The Treasury has already responded to a Freedom of Information Act request from Corporate Adviser by saying its projections were contained within the Budget papers. It did not clarify whether there are other projections not included in its FOI response, or give reasons why, if this were the case, such projections would have been omitted from that response.

Corporate Adviser editor John Greenwood last week told the committee he believed the total opportunity for NI and tax avoidance was in the region of £20bn if everyone over 55 made full use of it, and quoted research from the CA Summit where two thirds of senior DC advisers present had said they thought at least 10 per cent of that figure would be lost. The Treasury is yet to publish its own figures for the potential losses, seven months after the Budget.

Labour MP Tom Blenkinsop said: “The Minister is being very generous with his time. He is also, potentially, being very generous with the Treasury’s coffers. Mr Greenwood said that the allowance “will impact on only 2% of the population, so it is a penalty with no teeth for 98% of the population.” What is the Treasury’s forecast of the potential loss of national insurance contributions?

Gauke said: “As far as the forecast, this is an issue that the Office for Budget Responsibility will come back to at the time of the autumn statement. Mr Greenwood set out some quite eye-watering numbers in his evidence. They were based on some quite extraordinary assumptions about behaviour. All the changes resulting from the reforms that we have announced since the Budget will be announced in the autumn statement in the usual way.

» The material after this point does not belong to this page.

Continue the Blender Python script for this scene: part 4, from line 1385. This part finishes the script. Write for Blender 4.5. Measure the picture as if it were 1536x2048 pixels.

“We certainly do not recognise some of the numbers that have been floated in relation to cost, but the numbers have not yet been certified by the OBR, so I cannot give the honourable gentleman the answer that he seeks at this stage. Of course we have been mindful of the impact on the Exchequer, but we believe that our proposals will not put it at risk of losing substantial sums. As I have said, we are not preventing people over 55 from drawing down part of their pensions while continuing to make contributions, or retaining the flexibility to do so. We might have closed off that option, but we decided not to.”